Depending upon whom you ask, the U.S. economy is either in a recession, soon to be in one or simply enduring a slowdown. Regardless, many hold the view that the food and beverage industry is relatively insulated; after all, consumers have to eat, right?

The latter is of course true; however, while any economic slump will surely not be confined to one nation, it will have its winners and losers. What will an economic downturn mean to innovation in the industry? Will this result in fewer product introductions on store shelves? That could be a result, but manufacturers have long realized that the “New” tag on a product can boost sales, even if it is merely promoting a reformulation or relatively minor packaging change. In fact, some would argue that now is the time when true successes are made, while the less-aggressive bide their time until the economy starts to rebound. In the meantime, companies have been quite busy.

Recent months have seen a slew of joint venture activity and acquisitions. A pair of companies have joined together for the refining of vegetable oils; Diageo and Heineken have announced a pair of joint ventures; Coca-Cola has acquired Honest Tea; Hain Celestial has purchased a few new brands; and these are only the highlights of deals within the past couple of months. More are sure to come. In fact, one European dairy ingredients company has announced plans to spend 200 million euros ($310 million) on acquisitions this year in developing its “interests in the high-margin specialist dairy ingredients industry.”

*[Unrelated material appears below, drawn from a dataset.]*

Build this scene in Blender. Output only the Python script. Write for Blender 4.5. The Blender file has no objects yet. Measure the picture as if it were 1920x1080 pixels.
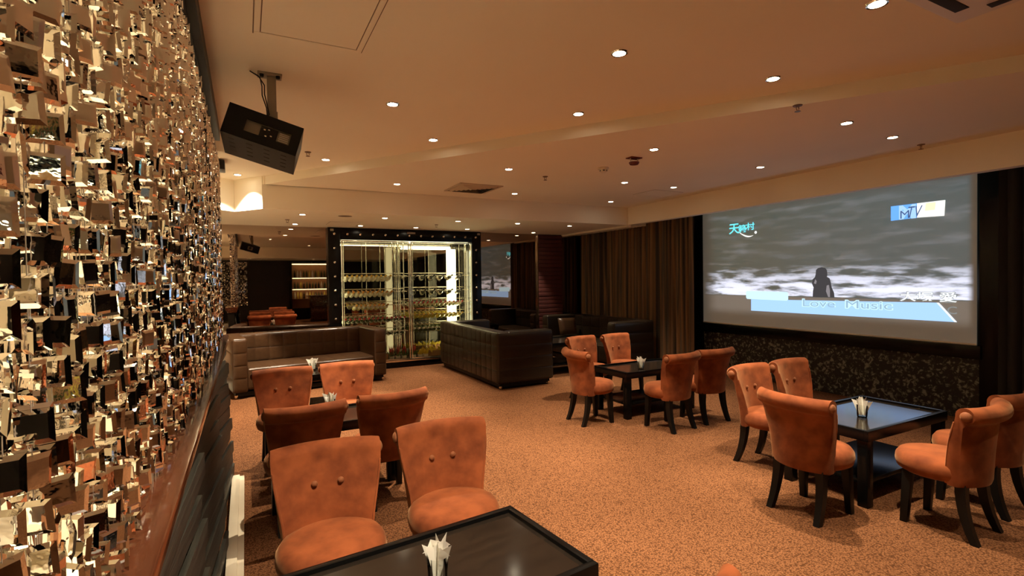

While writing this, I am waiting for a flight to Anaheim for this year’s Natural Products Expo West, where estimates indicate just over 3,000 exhibitors will showcase their wares for the organic and natural consumer. However, do not think the major manufacturers will be under-represented: Honest Tea is a longtime exhibitor, and similar acquisitions have altered Expo West from what it was even four or five years ago. That is not to say this is a bad thing: these investors realized the need to diversify, and innovation within a large company can prove challenging due to a variety of constraints, or so common logic attests.

With an economic downturn, increased significant investment in R&D could be considered too much of a risk for major manufacturers, meaning they could likely resort to acquisitions to perpetuate their innovative efforts. Likewise, they probably will rely upon supplier expertise to an even greater degree.